Le Monde

8 février 2002, page 6

 

CONJONCTURE

Le ministre, les économistes et les baisses d'impôts

 

MALINGRE VIRGINIE

 

LAURENT FABIUS boude. Le ministre de l'économie n'apprécie pas le travail du Conseil d'analyse économique (CAE), collège d'économistes indépendants rattaché à Matignon. Et ne s'en cache pas. C'est pour cette raison qu'il a refusé d'assister, le 13 décembre 2001, à la présentation d'un rapport du CAE, intitulé " Démographie et économie " et coécrit par Michel Aglietta, Didier Blanchet et François Héran. Non pas que le ministre ait une aversion particulière pour le sujet en question. Mais plutôt qu'" il voulait marquer le coup ", estime un membre du CAE. Depuis, il n'a d'ailleurs pas réussi à se libérer pour une autre date...

 

Le ministre n'a pas digéré que le CAE, pourtant censé travailler en toute indépendance du gouvernement, ait accepté de publier un rapport de Thomas Piketty, directeur d'études à l'Ecole des hautes études en sciences sociales (EHESS), qui met en cause la politique d'allégements fiscaux prônée par M. Fabius (Le Monde du 16 juin 2001).

 

Guerre de paternité

 

M. Piketty, après avoir épluché les revenus et les patrimoines des Français depuis un siècle, en vient en effet à la conclusion qu'une baisse importante de l'impôt sur le revenu, principal impôt progressif en France, ferait courir à la France le risque de redevenir la " société des rentiers " qu'elle était il y a un siècle.
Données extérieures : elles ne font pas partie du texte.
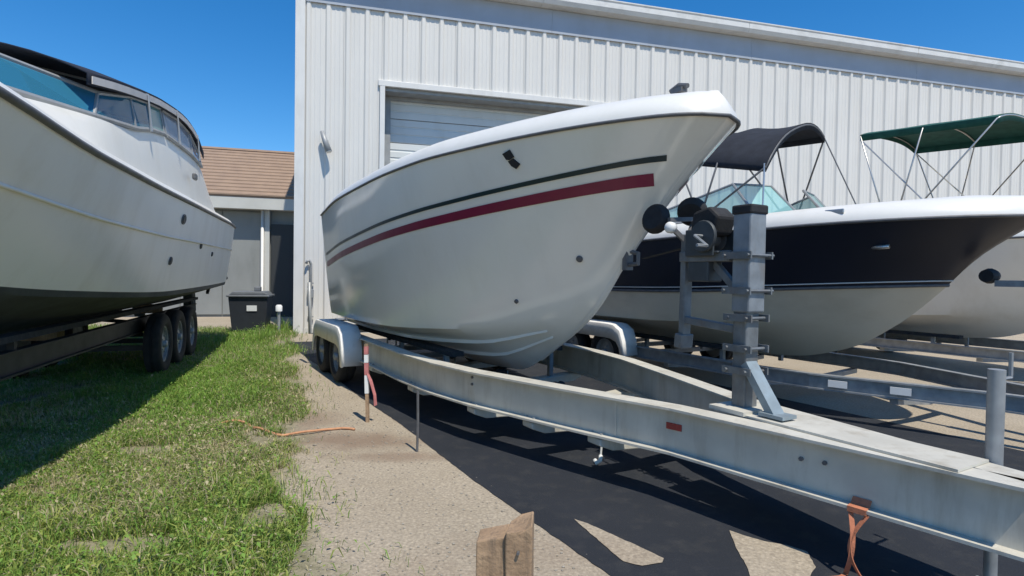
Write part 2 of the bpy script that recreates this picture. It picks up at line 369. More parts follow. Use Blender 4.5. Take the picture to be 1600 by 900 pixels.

L'économiste considère donc que M. Fabius a eu tort d'engager la baisse de l'impôt sur le revenu, et notamment de son taux supérieur. Le rapport de M. Piketty " n'est pas la partie du travail réalisé par le CAE qui est scientifiquement la plus fondée ", avait alors jugé M. Fabius. Il n'a sûrement pas apprécié non plus que Jean Pisani-Ferry, président du CAE, soutienne M. Piketty et manifeste de l'intérêt pour son travail. D'autant plus que M. Pisani était le conseiller économique de Dominique Strauss-Kahn à Bercy, avec lequel M. Fabius se livre à une petite guerre de paternité de la " gauche moderne ".